The simple lines can often go astray when it comes time to get the seat practical enough to deliver a comfy ride while delivering a design for continuity. Lucky for DP Customs then that they have a great working relationship with Unique Upholstery in Scottsdale who knocked it out of the park with a seat that fits the frame like a glove. The same can be said for the paint work laid down by Walkers Way with a colour combination picked by the man set to ride the Sportster home, “our customer’s two favourite colours are black and orange.” The Frame itself and the oil tank are powder coated in a low gloss black, while the rest of the bike features a similar look in black but with the orange giving an eye-popping contrast. The Fanta flavour is offset by silver to provide much of the highlights with racing stripes front to rear, engine details and c88 and DP Customs logos. But it’s on those wheels where it really stands out “we’ve always wanted to run these DP designed wheels in orange” and the rims CNC’d by Thomason Performance look absolutely incredible.



They’ve been wrapped in Conti Road Attack 2’s by Continental Tires with the rear measuring a whopping 190/55, a serious tyre on a Sportster.

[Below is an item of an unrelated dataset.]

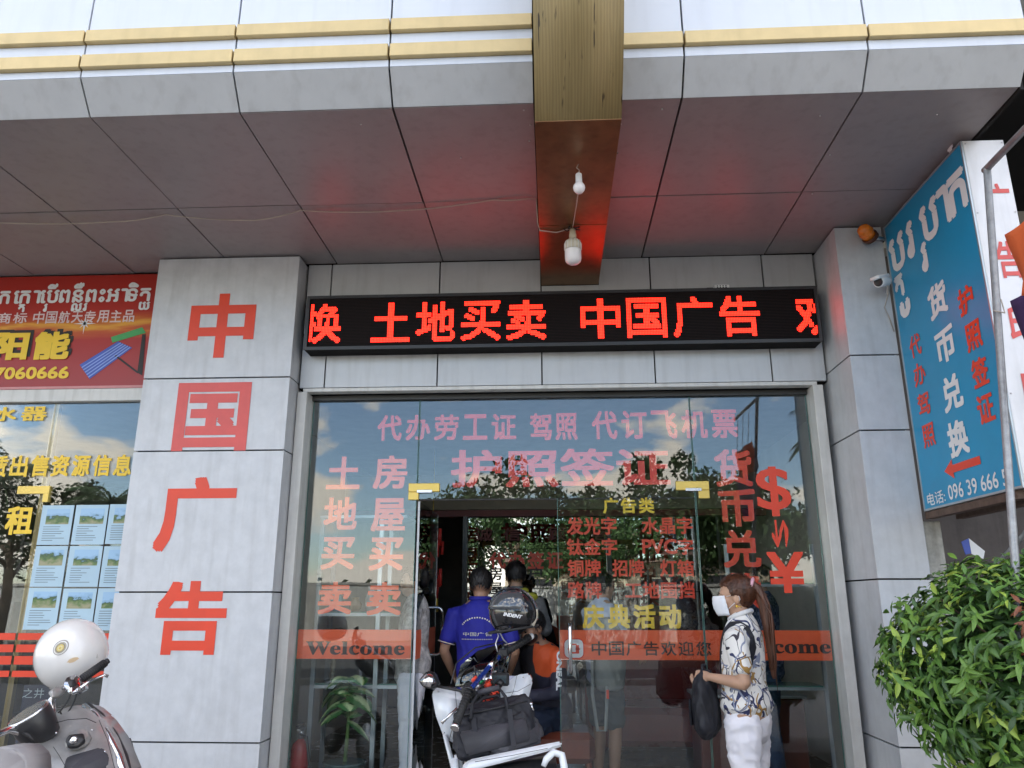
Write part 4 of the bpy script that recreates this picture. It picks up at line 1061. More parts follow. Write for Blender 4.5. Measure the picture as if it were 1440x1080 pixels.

To steer them down the road a set of Clip-Ons from Chainsikle have been fitted up to the forks to match the triple trees and are complimented by high quality hand controls by ISR. Clip-ons and forward controls don’t mix and the new mid mounted folding pegs and foot controls give the perfect riding position to get down low and out of the wind when the throttle is cracked. For Jarrod and Justin their favourite parts of the build are “the wheels, aggressive stance, and the long and low drag style look that we get when we run a hardtail with clip-ons.” But if you ask me, every single detail of the bike is picture perfect, high quality and true to the clean and simple style their followers have come to know and love from the best builders in the Copper State!